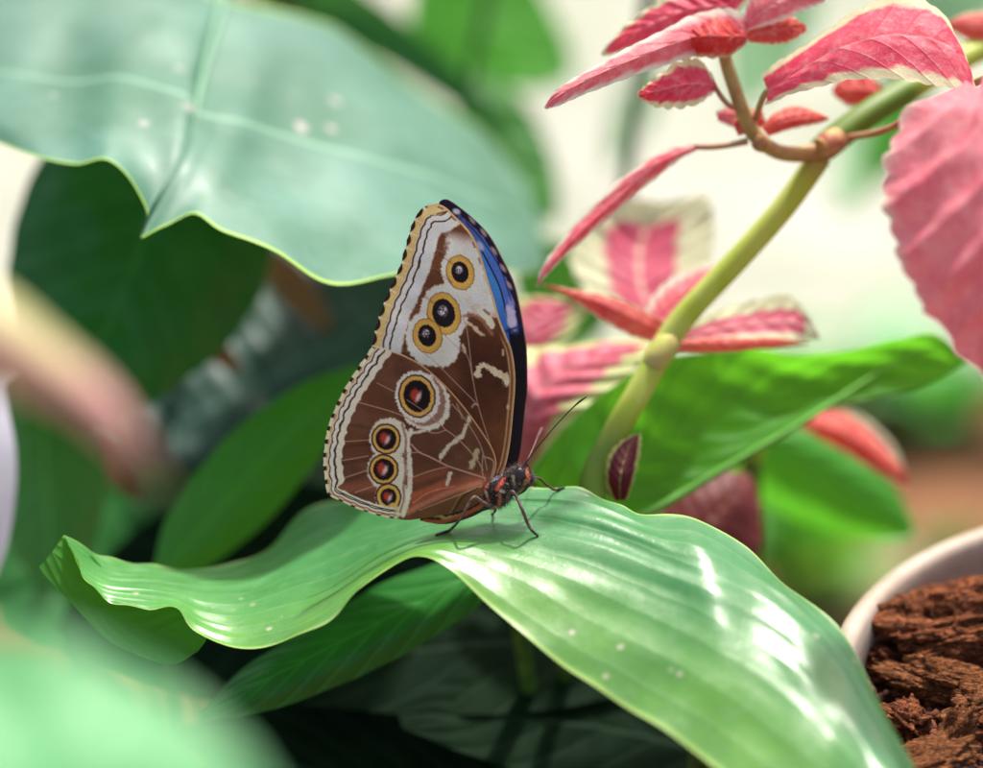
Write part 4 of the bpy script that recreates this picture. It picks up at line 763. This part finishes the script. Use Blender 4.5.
plain_leaf('blade_leaf', 'blurred bright green leaf hanging below the folded green leaf', (712, 426, 520), (912, 532, 560), (-24, 40, 10), M_BRIGHT, seed=11, shape=0.6, bend=(4, 0, 0), fold=(0, 0, 30))
# foreground, far out of focus
plain_leaf('foreground_leaf', 'pale mint leaf far out of focus in the bottom left corner', (-250, 880, -1250), (285, 893, -1240), (40, -245, 90), M_MINT, seed=12, wob=10, bend=(0, -10, 0), petiole=False, shape=0.6, nu=60, nv=40)
fg = thing('coleus_plant', 'blurred pink and yellow leaf tip reaching in from the left edge', 'plant', Vector((wp(-150, 420, -680).x, wp(-150, 420, -680).y, 0)))
m = N('yellow_pink_leaf'); u, v = m.uv(); nz = m.noise(60, 3)
c = m.mix(m.sstep(m.math('MULTIPLY_ADD', nz, 0.3, v), 0.25, 0.65), (0.62, 0.60, 0.24), (0.66, 0.42, 0.32)); c = m.mix(m.sstep(u, 0.42, 0.68), c, (0.66, 0.36, 0.33)); c = m.mix(m.sstep(u, 0.70, 0.92), c, (0.20, 0.12, 0.08))
M_YP = m.surf(c, 0.5, 0.3, None, 0.25)
link('leaf', grid_mesh('leaf', loft([[(-160, 250, -860), (-160, 330, -890), (-160, 410, -870)], [(-60, 268, -860), (-60, 336, -890), (-60, 398, -870)], [(0, 288, -865), (-4, 340, -895), (-10, 388, -875)], [(50, 330, -870), (40, 362, -895), (26, 398, -880)], [(92, 366, -870), (82, 392, -895), (68, 414, -880)], [(122, 398, -872), (112, 420, -890), (100, 440, -880)], [(146, 440, -875), (138, 452, -885), (128, 464, -880)], [(172, 490, -880), (170, 492, -880), (167, 494, -880)]], 60, 30, wob=3)), M_YP, fg)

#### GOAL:
Without the pictures, repeat the listing above exactly.

#### REPLY:
Write part 4 of the bpy script that recreates this picture. It picks up at line 763. This part finishes the script. Use Blender 4.5.
plain_leaf('blade_leaf', 'blurred bright green leaf hanging below the folded green leaf', (712, 426, 520), (912, 532, 560), (-24, 40, 10), M_BRIGHT, seed=11, shape=0.6, bend=(4, 0, 0), fold=(0, 0, 30))
# foreground, far out of focus
plain_leaf('foreground_leaf', 'pale mint leaf far out of focus in the bottom left corner', (-250, 880, -1250), (285, 893, -1240), (40, -245, 90), M_MINT, seed=12, wob=10, bend=(0, -10, 0), petiole=False, shape=0.6, nu=60, nv=40)
fg = thing('coleus_plant', 'blurred pink and yellow leaf tip reaching in from the left edge', 'plant', Vector((wp(-150, 420, -680).x, wp(-150, 420, -680).y, 0)))
m = N('yellow_pink_leaf'); u, v = m.uv(); nz = m.noise(60, 3)
c = m.mix(m.sstep(m.math('MULTIPLY_ADD', nz, 0.3, v), 0.25, 0.65), (0.62, 0.60, 0.24), (0.66, 0.42, 0.32)); c = m.mix(m.sstep(u, 0.42, 0.68), c, (0.66, 0.36, 0.33)); c = m.mix(m.sstep(u, 0.70, 0.92), c, (0.20, 0.12, 0.08))
M_YP = m.surf(c, 0.5, 0.3, None, 0.25)
link('leaf', grid_mesh('leaf', loft([[(-160, 250, -860), (-160, 330, -890), (-160, 410, -870)], [(-60, 268, -860), (-60, 336, -890), (-60, 398, -870)], [(0, 288, -865), (-4, 340, -895), (-10, 388, -875)], [(50, 330, -870), (40, 362, -895), (26, 398, -880)], [(92, 366, -870), (82, 392, -895), (68, 414, -880)], [(122, 398, -872), (112, 420, -890), (100, 440, -880)], [(146, 440, -875), (138, 452, -885), (128, 464, -880)], [(172, 490, -880), (170, 492, -880), (167, 494, -880)]], 60, 30, wob=3)), M_YP, fg)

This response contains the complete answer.